With the help of recursion relations derived from the self-similar structure, we obtain the solution of average path length, ${\overline{d}}_t$, for Apollonian networks. In contrast to the well-known numerical result ${\overline{d}}_t\propto {\left(\text{ln}{N}_t\right)}^{3/4}$ [J. S. Andrade, Jr. et al., Phys. Rev.
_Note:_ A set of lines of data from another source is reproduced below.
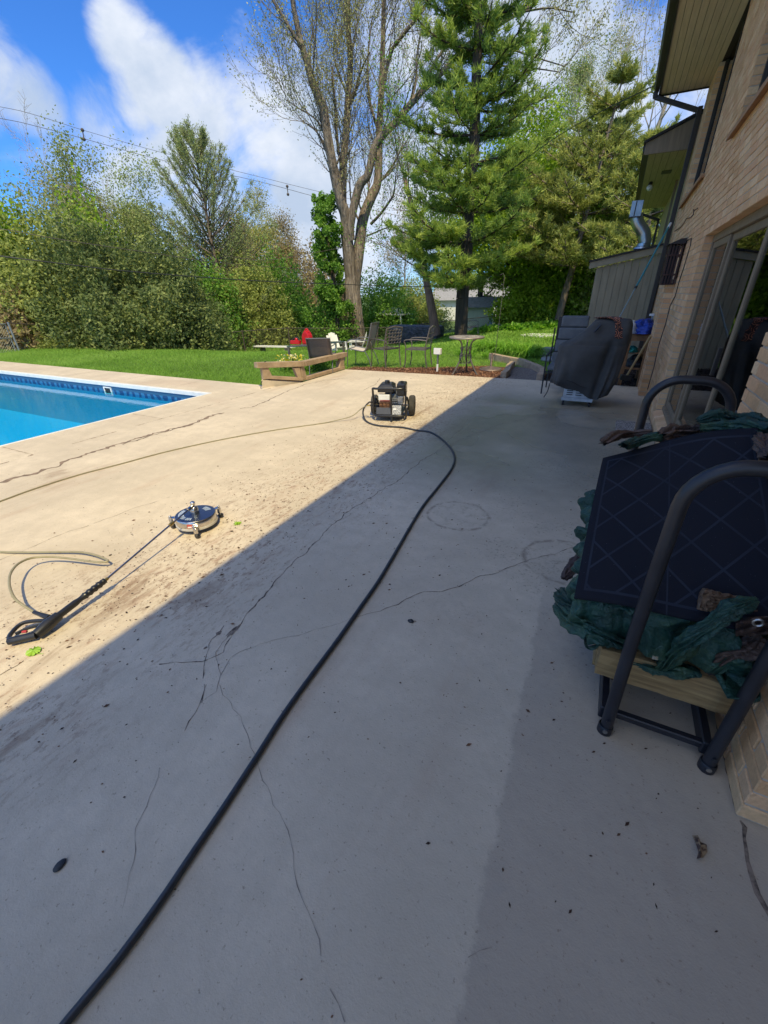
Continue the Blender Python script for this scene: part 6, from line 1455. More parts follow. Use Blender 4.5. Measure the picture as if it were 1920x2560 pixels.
# sling chair (high back), facing away to the left
def slingchair(mat, hb=.98, fold=False):
    t = empty('sling_chair', (0,0,0)); w_ = .26
    for s_ in (-1, 1):
        MB().tube(smooth_curve([(s_*w_,.28,0),(s_*w_,.26,.3),(s_*w_,.24,.42),(s_*w_,.0,.39),(s_*w_,-.2,.38),(s_*w_,-.28,.55),(s_*w_,-.40,hb)],6), .0125, 8).build('frame_tube', M['greymet'], t)
        MB().tube(smooth_curve([(s_*w_,-.36,0),(s_*w_,-.3,.2),(s_*w_,-.2,.38)],4), .0125, 8).build('leg', M['greymet'], t)
        MB().tube(smooth_curve([(s_*w_,.24,.4),(s_*(w_+.03),.25,.58),(s_*(w_+.03),.1,.64),(s_*(w_+.03),-.15,.63),(s_*w_,-.31,.62)],5), .011, 8).build('arm', M['greymet'], t)
    MB().bar((-w_,.245,.42),(w_,.245,.42),.02,.02).bar((-w_,-.4,hb-.005),(w_,-.4,hb-.005),.02,.02).build('cross_rail', M['greymet'], t)
    pth = np.array(smooth_curve([(0,.235,.425),(0,.0,.385),(0,-.17,.385),(0,-.27,.56),(0,-.385,hb)],8)); n_ = len(pth); P = np.zeros((n_, 7, 3))
    for i in range(n_):
        for j in range(7): u = j/6*2-1; P[i, j] = (u*(w_-.005), pth[i][1]-.0, pth[i][2]-.015*(1-u*u))
    gridmesh('sling', P, mat, t, thick=.004)
    return t
s1 = slingchair(M['sling'], 1.0); p = G(*c2(-50,1190), -.04); q = G(*c1(1395,720), -.04)
s1.location = (float(q[0])-.22, float(q[1])+.3, -.045); s1.rotation_euler.z = R(97); tag(s1, 'taupe sling armchair with tall back, side-on, left of the ring-backed iron chair', 'chair', 'sling chairs')
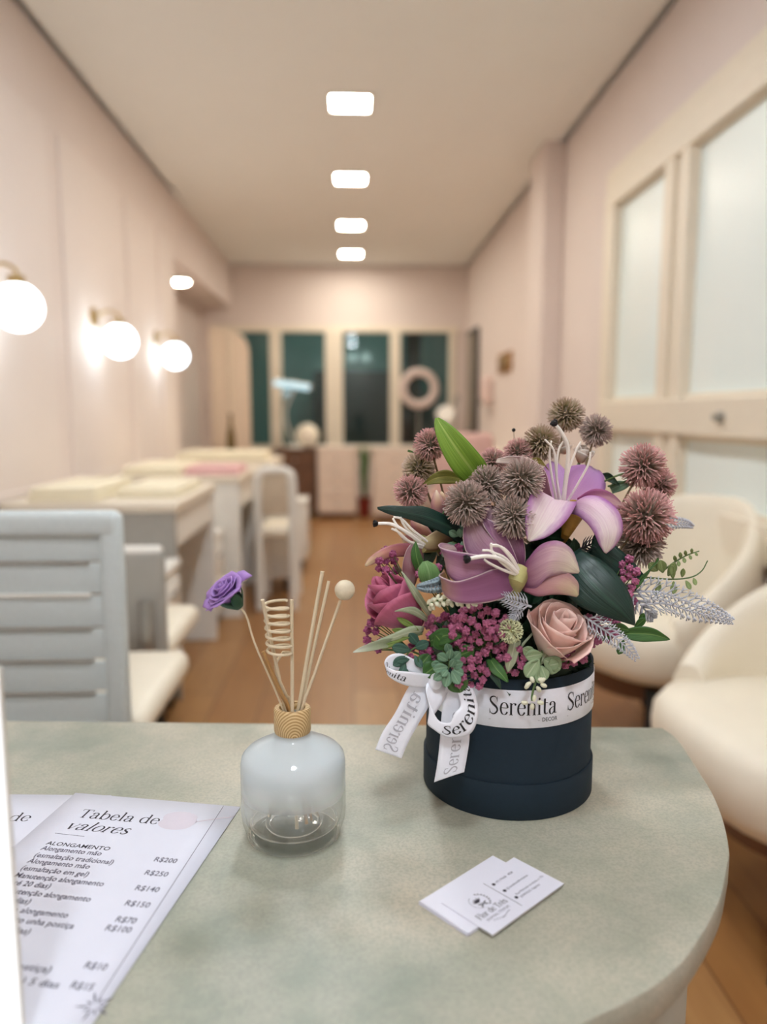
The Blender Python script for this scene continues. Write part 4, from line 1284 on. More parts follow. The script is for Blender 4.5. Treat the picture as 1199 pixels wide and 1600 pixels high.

Lett. 94, 018702 (2005)], our rigorous solution shows that the average path length grows logarithmically as ${\overline{d}}_t\propto \text{ln}{N}_t$ in the infinite limit of network size $N_t$. The extensive numerical calculations completely agree with our closed-form solution.

Figure 1

(a) Second construction method of the Apollonian network. $A_{t+1}$, is obtained by joining three copies of $A_t$ denoted as $A_t^{\left(\phi \right)}$ $\left(\phi =1,2,3\right)$, which are connected to one another at the edge nodes (i.e., $X$, $Y$, $Z$, and $O$). Note that the central node is represented as $O$ (marker not visible). (b) Illustration of the recursive definition of node classification. From the node classification of $A_t^{\left(1\right)}$, $A_t^{\left(2\right)}$, and $A_t^{\left(3\right)}$, we can derive recursively the classification of nodes in network $A_{t+1}$.

Figure 2

Average path length ${\overline{d}}_t$ versus network order $N_t$ on a semilogarithmic scale. The solid line is a guide to the eye, which clearly shows that the APL scales logarithmically with the network size.